Berkomentar tentang wacana jenderal ekonomi, Denni Purbasari menyatakan, “Jenderal ekonomi memiliki karakter tenang, pemikir, berpendidikan tinggi, konservatif dan teknokrat. Beberapa ekonom yang masuk kualifikasi jenderal ekonomi di masa silam termasuk Widjojo Nitisastro, Frans Seda, Ali Wardhana dan Boediono. Saat ini kita defisit ekonom yang cerdas dan memiliki integritas”.
Pada sesi terakhir, Herry Zudianto menyebutkan bahwa meskipun Indonesia masih kekurangan jumlah wirausaha, para pengusaha belum terlalui diakui keberadaannya oleh pemerintah, “Dalam dunia birokrasi Indonesia, para pengusaha sering mendengar istilah, jika bisa dipersulit mengapa harus dipermudah?

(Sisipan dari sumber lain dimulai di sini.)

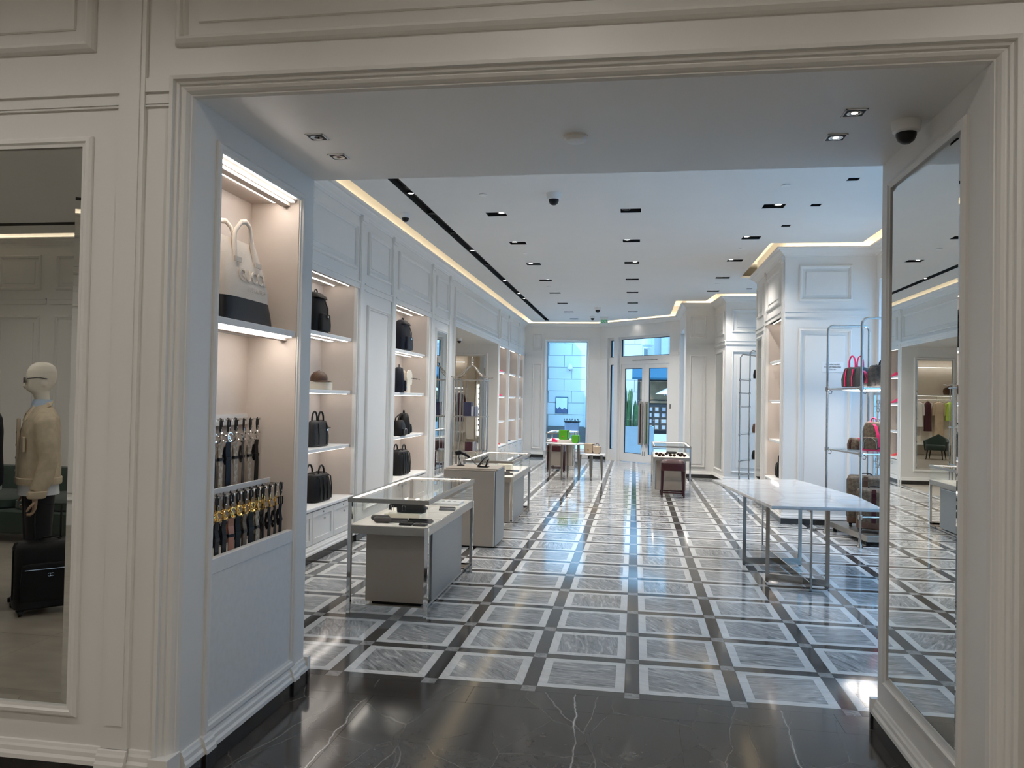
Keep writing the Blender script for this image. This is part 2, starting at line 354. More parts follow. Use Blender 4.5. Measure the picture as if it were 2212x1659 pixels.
# ------------------------------------------------------------------ the store shell
ZC, ZT, XL = 3.92, 4.16, -3.2
ZS = 2.955                                   # soffit of the opening
OX0, OX1, OY0, OY1 = -1.89, 1.275, 3.05, 4.35
POLY = [(XL, 4.35), (3.3, 4.35), (3.3, 11.5), (2.08, 11.5), (2.08, 14.1), (3.3, 14.1), (3.3, 16.7), (1.85, 16.7), (1.75, 17.85),
        (1.12, 17.85), (1.12, 20.48), (-1.0, 22.6), (XL, 22.6)]
def struct(name, label, cat): return thing(name, label, cat, kind='structure')
def T_left(u, v, w): return (XL+w, u, v)
def T_far(u, v, w): return (u, 22.6-w, v)
def T_front(u, v, w): return (u, OY0-w, v)
def T_jl(u, v, w): return (OX0+w, u, v)
def T_jr(u, v, w): return (OX1-w, u, v)
def T_pf(u, v, w): return (u, 18.04-w, v)
C7 = math.sqrt(0.5)
def T_door(u, v, w): return (-1.0+u*C7-w*C7, 22.6-u*C7-w*C7, v)
def T_right(u, v, w): return (3.3-w, u, v)
def T_pil(u, v, w): return (2.08-w, u, v)
def T_pilf(u, v, w): return (u, 11.5-w, v)
def T_colf(u, v, w): return (u, 17.85-w, v)
def T_recf(u, v, w): return (u, 16.7-w, v)
_cs = Vector((0.10, -1.15)).normalized()
def T_cols(u, v, w): return (1.75+_cs.x*u-w*abs(_cs.y), 17.85+_cs.y*u-w*abs(_cs.x), v)
def holed(mb, T, u0, u1, v0, v1, holes, w0, w1, m=0):
    us = sorted(set([u0, u1]+[q for h in holes for q in h[:2] if u0 < q < u1])); vs = sorted(set([v0, v1]+[q for h in holes for q in h[2:] if v0 < q < v1]))
    nu, nv = len(us)-1, len(vs)-1
    ok = [[not any(h[0]-1e-6 <= (us[i]+us[i+1])/2 <= h[1]+1e-6 and h[2]-1e-6 <= (vs[j]+vs[j+1])/2 <= h[3]+1e-6 for h in holes) for j in range(nv)] for i in range(nu)]
    K = lambda i, j: 0 <= i < nu and 0 <= j < nv and ok[i][j]
    for i in range(nu):
        for j in range(nv):
            if not ok[i][j]: continue
            a, b, c, d = us[i], us[i+1], vs[j], vs[j+1]
            mb.add([T(a, c, w1), T(b, c, w1), T(b, d, w1), T(a, d, w1)], [(0, 1, 2, 3)], m)
            mb.add([T(a, c, w0), T(b, c, w0), T(b, d, w0), T(a, d, w0)], [(3, 2, 1, 0)], m)
            for ok_, p_, q_ in ((K(i-1, j), (a, c), (a, d)), (K(i+1, j), (b, c), (b, d)), (K(i, j-1), (a, c), (b, c)), (K(i, j+1), (a, d), (b, d))):
                if not ok_: mb.add([T(*p_, w0), T(*q_, w0), T(*q_, w1), T(*p_, w1)], [(0, 1, 2, 3)], m)
    return mb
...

Padahal kepastian waktu, ruang dan perizinan menjadi hal yang penting bagi para pengusaha”.
“Meskipun demikian kita harus tetap optimis, masih banyak terdapat celah wiraswasta. Salah satunya adalah melalui industri kreatif seperti industri online. Saat ini kelas menengah mulai tumbuh di Indonesia walau banyak hal yang tidak dilakukan pemerintah kita dalam mendorong pertumbuhan tersebut”, ungkap tokoh pengusaha Muhammadiyah tersebut.
“Tidak ada bisnis tanpa resiko, pemerintah tidak memberikan perhatian terhadap beban riset UMKM. Seharusnya ada riset untuk pengembangan teknologi UMKM, harus ada transformasi dalam pembangunan UMKM di Indonesia”, tegasnya.
Menutup diskusi ini, mantan Walikota Yogyakarta tersebut berkomentar mengenai istilah petugas partai, “Saya risih mendengar istilah petugas partai, seharusnya Jokowi tidak lagi disebut sebagai petugas partai tetapi sebagai Presiden Indonesia, menjadi petugas bangsa Indonesia. Saya tidak tahu siapa jenderal politik Indonesia saat ini, apakah laki-laki atau perempuan? Partai seharusnya sudah ikhlas mewakafkan kadernya untuk bangsa, sehingga seorang Presiden tidak pantas lagi disebut sebagai petugas partai”.